Als je denkt dat je geen zonde doet, dan geloof je niet meer. Dan luister je niet meer naar zijn woord, dan maak je een eigen afgod die precies zegt wat jij wilt. Tegenover de waarachtige majesteit Gods schieten wij steeds weer tekort, ook al proberen we het nog zo serieus Wie God serieus neemt, moet zijn eigen zwakheid steeds weer erkennen. Zouden wij beter zijn dan al die mensen die we op iedere bladzij de van de bijbel tegenkomen en die bij God in meerdere of mindere mate in de schuld staan en die telkens voor de keuze gesteld worden: ofwel eigengereid hun eigen weg gaan én daarmee Gods straf over zich afroepen ofwel zich bekeren, vergeving vragen en Gods barmhartige liefde ontvangen. David die zich in een moment van zwakte tot een verschrikkelijke zonde had laten verleiden en om Batseba te kunnen huwen haar man op slinkse wijze had laten sterven, koos voor het laatste en kreeg vergeving. De publieke zondares in het evangelie, die wist dat ze verkeerd had gedaan en haar geloof en haar liefde met tranen en met balsem bewees, kreeg vergeving, maar de farizeeër Simon die meende dat hij het wel goed deed, krijgt van .Jezus de verwijten. Hij heeft Jezus, Hij heeft God niet nodig. Hij is zonder zonde. Tegen die farizeïsche mentaliteit gaat Jezus zijn hele leven te keer met grote felheid. Denkt u maar aan de tollenaar voor in de tempel die bad: Heer ik dank u dat ik niet ben als die tollenaar daar. 

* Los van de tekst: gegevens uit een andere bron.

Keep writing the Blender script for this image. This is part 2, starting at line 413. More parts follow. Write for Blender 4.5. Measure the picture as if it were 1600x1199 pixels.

En de tollenaar achter in de tempel die bad: Heer, wees mij zondaar genadig. De laatste is gerechtvaardigd dwz staat op goede voet met God. Denken dat je niet of nauwelijks zondigt, betekent eigenlijk farizeïsme: niet luisteren naar God maar alleen maar luisteren naar jezelf en daar te tevreden mee zijn en eigenlijk vinden dat God heel tevreden moet zijn met jou. Op grond van de bijbel ben ik bang dat we dan bedrogen uitkomen. Amen.